消費税の納税義務-2 日本標準産業分類と消費税
前回のブログで、
業種によっては納税義務に注意が必要 と書いてから、気になってきたので
今回は「業種」というテーマで迫ってみます。
業種区分については下記参照しました。
類似の解説になるものはまとめてあります。
解説の前に、1点だけ復習です。
消費税の納税義務は
「2年前の売上が1,000万円以下か、超えたか」
で判定します。
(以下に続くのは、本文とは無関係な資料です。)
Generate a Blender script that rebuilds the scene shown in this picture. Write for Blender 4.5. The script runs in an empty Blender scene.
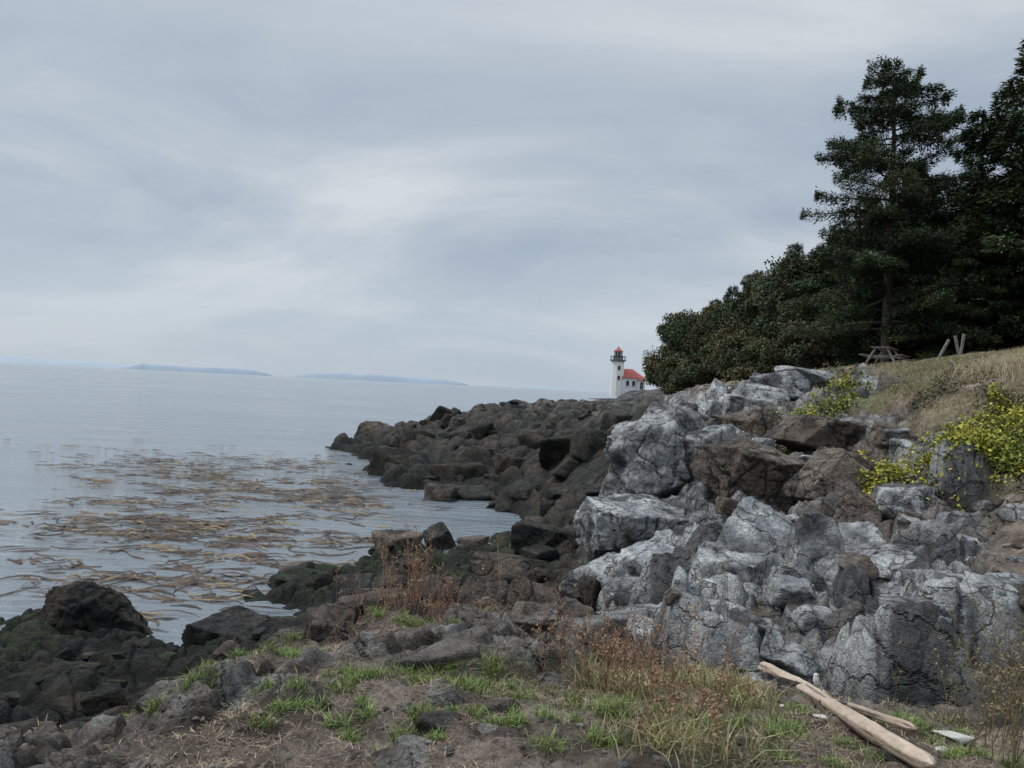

なので基本的にはどのような売上があるかがポイントです。
では参りましょう。
A.農業,林業 B.漁業 C.鉱業,採石業,砂利採取業
自然のものを育てたり、採集する業種ですね。
注意すべきものとして想定するものとしては、輸出売上があります。
日本でしか採れないもの、JAPANブランドと呼ばれるものが該当するかと。
輸出売上については、納税義務判定の対象となる売上となります。
非課税売上と同様に消費税は課税されませんが、
課税売上高(納税義務判定に含まれる売上)として取扱います。
上記は制度的な理由もあり、また納税者に有利に働くこともあるのですが、この点は次回以降にします。
D.建設業
建設業界で非課税・免税となる売上はあまり想定されません。
1点ポイントがあるとすれば、工事進行基準という売上計上基準があります。
ここでは詳細には記載しませんが、カンタンにいうと
「今年は想定の40%進捗したから、請負金額1億のうち4千万円を売上計上するね」
ということです。
消費税でもOKとしますという規定になっています。
工事完成基準(工事が完成⇒100%売上という処理)ですと
年間売上1,000万円超・以下を行ったり来たりするケースもあるのでしょうか…
実はその場合にも前年の売上に注意しなくてはいけないケースがあります。
上記についても次回以降に書きたいと思います。
E製造業 F電気・ガス・熱供給・水道業
一時期ブームとなりました太陽光発電事業もこの括り(電気業)になりますね。
上記業種でも非課税・免税となる売上はあまり想定されません。
納税義務で注意すべきなのは、ずばり設備投資にかかる消費税の還付です。
課税事業者選択、課税期間の短縮、簡易課税etc…
特に設立初期・投資タイミングにおいては選択肢は多いです。
G情報通信業 H運輸業,郵便業
この業種では顧客の海外とのやり取りをお手伝いするような場合には留意が必要。
国際電話・運輸・郵便は輸出売上となります。
後述しますが、国際取引がメインとなる場合には、納税義務ありが有利なケースも。
I卸売業,小売業
卸小売では輸出売上の発生も想定されますが、
他の業種にはあまりない論点として棚卸にかかる消費税という論点があります。
棚卸となった(売れずに残った)商品は会計上原価となりませんが、
消費税では購入した時点で原価になるイメージです。
※8%時代にまとめ買いして、決算が10月以降でも原価となるのは8%のみですのでご注意。
大量仕入によるコストカットは常套手段ですが
消費税納税資金が足りない!ということにならぬよう注意が必要になります。
と、書き連ねていたら長くなってしまいました。
続きは次回以降です。
暑くてダウン気味でしたが、書いた記事からネタを思いついたりなど
少しづつネタ消化しないとな…と思えてきています。
それでも間あいちゃいましたが(^_^;)
今後ともよろしくお願い致します。